Yes. And with judicious editing and very good teaching, I can manage to hopefully convince an audience that I could handle these huge beasts. These Kenworth trucks were ... I mean, to me, they are the star of the movie, the trucks. The Kenworth CEO and their head office, they couldn't have done enough for us. They were just great.

Now, there's no faking the conditions in "The Ice Road." I mean, you had to have filmed in actual frozen conditions for this film.

It was very cold. There were some days it was heading minus-30 degrees. My assistant told me that it was minus-35 a couple of days. So, you had to really layer up underneath your costume.

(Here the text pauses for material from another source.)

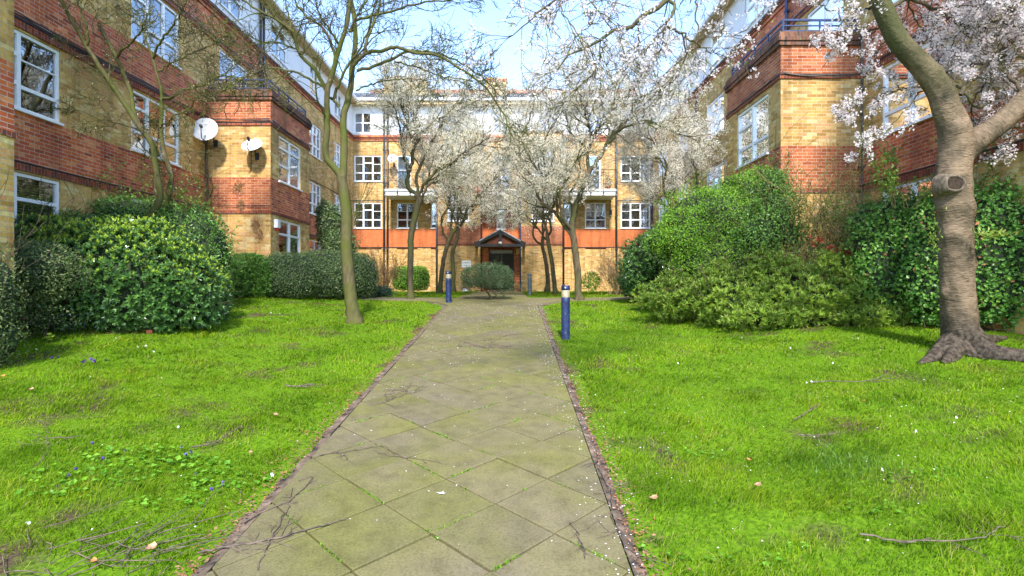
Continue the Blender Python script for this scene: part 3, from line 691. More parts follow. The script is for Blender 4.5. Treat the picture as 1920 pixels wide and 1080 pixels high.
    rf.quad((X+side*4.5, Y0, 12.6), (X+side*4.5, YE+1, 12.6), (X+side*9.4, YE+1, 10.5), (X+side*9.4, Y0, 10.5), iSL)
    x0, x1 = sorted((X+side*4.35, X+side*4.65)); rf.box((x0, Y0, 12.55), (x1, YE, 12.72), iT)
    rf.build('roof', MATS, T)
    # rainwater pipes
    for (yy, z0, z1, m, off) in ([(20.15, 5.9, 10.3, PIPE, .07), (20.42, 5.9, 10.3, PIPE, .07), (16.62, -1.2, 4.7, KERB, .03)] if side < 0 else [(12.84, -1.2, 5.9, KERB, .025), (16.3, 5.9, 10.3, NAVY, .07), (24.3, -.4, 8.3, PIPE, .07)]):
        p = MB(); xx = X-side*off; p.tube([(xx, yy, z0), (xx, yy, z1)], .045 if off > .05 else .022, 8)
        for zz in np.arange(z0+.3, z1, 1.8): p.box((xx-.06, yy-.06, zz), (xx+.06, yy+.06, zz+.05))
        p.build('downpipe', m, T)
    c = MB()
    if side > 0:
        t = np.linspace(0, 1, 24); zz = 4.93-.10*np.sin(t*math.pi)-.02*np.sin(t*9)
        c.tube(np.stack([bx+t*(X-bx), np.full(24, b0-.05), zz], 1), .011, 5)
        c.tube(np.stack([bx+t*(X-bx), np.full(24, b0-.06), zz-.03+.02*np.sin(t*7)], 1), .009, 5)
        t = np.linspace(0, 1, 20); c.tube(np.stack([np.full(20, bx-.05), b0+t*(b1-b0), 4.93-.06*np.sin(t*math.pi*2)**2], 1), .011, 5)
        t = np.linspace(0, 1, 30); c.tube(np.stack([np.full(30, X-.06), Y0+t*(b0-Y0), 4.99+.02*np.sin(t*20)], 1), .011, 5)
        c.build('cable', plain('grey_cable', (.10,.085,.07), .6), T)
    else:
        for q in range(3):
            t = np.linspace(0, 1, 40); c.tube(np.stack([np.full(40, X+.06), Y0+t*(b0-Y0), 4.99+.012*q+.025*np.sin(t*(17+3*q)+q)], 1), .011, 5)
            t = np.linspace(0, 1, 20); c.tube(np.stack([X+t*(bx-X), np.full(20, b0-.055), 4.93+.012*q+.02*np.sin(t*6+q)], 1), .010, 5)
            c.tube(np.stack([np.full(20, bx+.055), b0+t*(b1-b0), 4.93+.012*q-.05*np.sin(t*3.1)], 1), .012, 5)
        t = np.linspace(0, 1, 14); c.tube(np.stack([X+t*(bx-X), np.full(14, b0-.045), 2.36+.1*(1-t)**6], 1), .008, 5)
        c.tube([(-7.85, b0-.02, 4.15), (-7.84, b0-.02, 3.7), (-7.85, b0-.02, 3.42), (-7.92, b0-.02, 3.35)], .008, 5, )
        c.build('cable', LEAD, T)
    return T
LW = wing(-1); RW = wing(1)

# ---------------------------------------------------------------- rear block with the entrance
BY, FYB = 32.1, 30.4
X0, X1 = -9.2, 8.13
RB = thing('apartment_block', 'rear brick block facing the path with white top storey, balconies and gabled entrance', 'building', (-.6, 32, -.42))
mb = MB(); s = 32.4
ax = lambda px: (px-960)/s
ops = []; wins = []
def win(xa, xb, z0, z1, cols, inside): ops.append((ax(xa)-X0, ax(xb)-X0, z0, z1)); wins.append((ax(xa)-X0, ax(xb)-X0, z0, z1, cols, inside))
win(664, 716, 5.95, 7.45, three, 'curtain'); win(1164, 1219, 5.95, 7.45, three, 'curtain')
win(664, 716, 3.24, 4.72, three, None); win(1164, 1219, 3.24, 4.72, three, 'curtain')
win(744, 783, 3.24, 4.72, two, None); win(808, 826, 3.24, 4.72, [(1, [1])], 'sheer'); win(1050, 1070, 3.24, 4.72, [(1, [1, 1])], None); win(1097, 1136, 3.24, 4.72, two, 'curtain')
win(744, 770, 5.46, 7.45, [(1, [1.4, 1])], 'sheer'); win(1100, 1126, 5.46, 7.45, [(1, [1.4, 1])], 'sheer'); win(925, 957, 5.46, 7.45, [(1, [1]), (1, [1])], 'curtain')
win(931, 948, 3.2, 4.75, [(1, [1])], 'sheer')
for a, b in ((664, 696), (745, 775), (835, 867), (925, 957), (1010, 1042), (1100, 1130), (1175, 1207)): win(a, b, 8.75, 9.95, [(1, [1, 1]), (1, [1, 1])], 'sheer' if a % 2 else None)
cs, ce = ax(902)-X0, ax(976)-X0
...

That's why we all looked like Michelin men when we were walking.

Revisiting Quinn-Gon Jinn and looking ahead to new Star Wars stories

I know that you've been asked about your potential involvement in the upcoming Obi-Wan Kenobi series with Ewan McGregor, which you're not appearing in. But I'm wondering being that Qui-Gon Jinn is such a pivotal character in "Star Wars" lore, would you consider a Qui-Gon solo series? Because it seems to me there's plenty of room to examine backstories along the "Star Wars" timeline.

I know. There've been so many spinoffs from the series. I'll be honest with you, I've just lost track. I did see the last [movie that featured] Skellig Island, which is a famous island off the southwest coast of Ireland, where Mark Hamill's character resides [near the areas] built by monks way [back in the] sixth century, I think. But, no, I haven't been approached on that. I believe Ewan's planning a TV series based on Obi-Wan, so good luck to him. Yeah, [it's] terrific. The audience for these films just seems to grow and grow, from child to adult, from adult to grandparent. It's amazing, actually. It's terrific.

Well, you have to be proud knowing you were a part of it, too.

I am. Yeah, I am proud.

Written and directed by Jonathan Hensleigh, and also starring Laurence Fishburne, Amber Midthunder, Benjamin Walker, and Holt McCallany, "The Ice Road" debuts on Netflix June 25.